At the present time in American schooling, the children are sent off each day from the watchful eyes of mothers and fathers and return to their families at day's end. During the child's absence from the home, loving parents having seen nothing of what the child has learned each day are dependent on standardized testing, notes home, quarterly grades, conferences and what little conversation they can pry out of their child for any understanding of the child's learning or growth. Every moment the teacher is assessing and artificially recording the child's learning and growth, the teacher is not teaching and engaging the child in leaning and growth. Add to that the high number of children in each classroom, and the teacher's task in assessing and recording student progress is enormous.

And so what if we had some means through which children might assess their own performance? And what if there was some simple way through which student learning and success could be easily monitored by parents as witnesses of their child's learning and growth without abstract and subjective schemes of assessment? And what if teachers were to just teach, instruct, and care for their children instead of being held responsible to obsessively measure their performance at every twist and turn?

In Finland teachers say that if you want an elephant to grow, you don't measure it, you feed it. So it is with the mind of a child. Our own parental and strategic insecurities about what happens in schools drives the American obsession with standardized testing that's destroying American education.

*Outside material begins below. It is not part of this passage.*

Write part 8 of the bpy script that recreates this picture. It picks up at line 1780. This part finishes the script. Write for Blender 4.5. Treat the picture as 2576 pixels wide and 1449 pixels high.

A belief shared by all the early progressive educators, like Froebel, Pestalozzi, Herbart, Comenius, and others was that what a child learns must be expressed in some form of outward activity. Cygnaeus, inventor of Sloyd, and Salomon who made an international movement of it, followed Froebel's lead in the use of crafts for strategic purposes. Crafts provide a concrete means for student self and peer assessment, and also convey an understanding of what happens in school and what the child learned in school to the family of the child, making certain each day that parents find confidence in their child's teacher and the classroom experience. Why be dependent on obviously contrived means of assessment?  Use real assessment to monitor real learning, by asking the children to do real things.

A reintroduction of craft (and woodworking) education in schools would be the first step in reshaping American education. Parents and policy makers are addicted to standardized testing because they have no other way of understanding whether or not children are learning. Reliance upon standardized testing has become an ugly habit, and changing habitual responses and understandings requires the introduction of more compelling opportunities.

Yesterday in the CSS wood shop, my lower elementary school students made rock digging mallets to help when they go hunting for fossils.

Make, fix, create and help others to do likewise.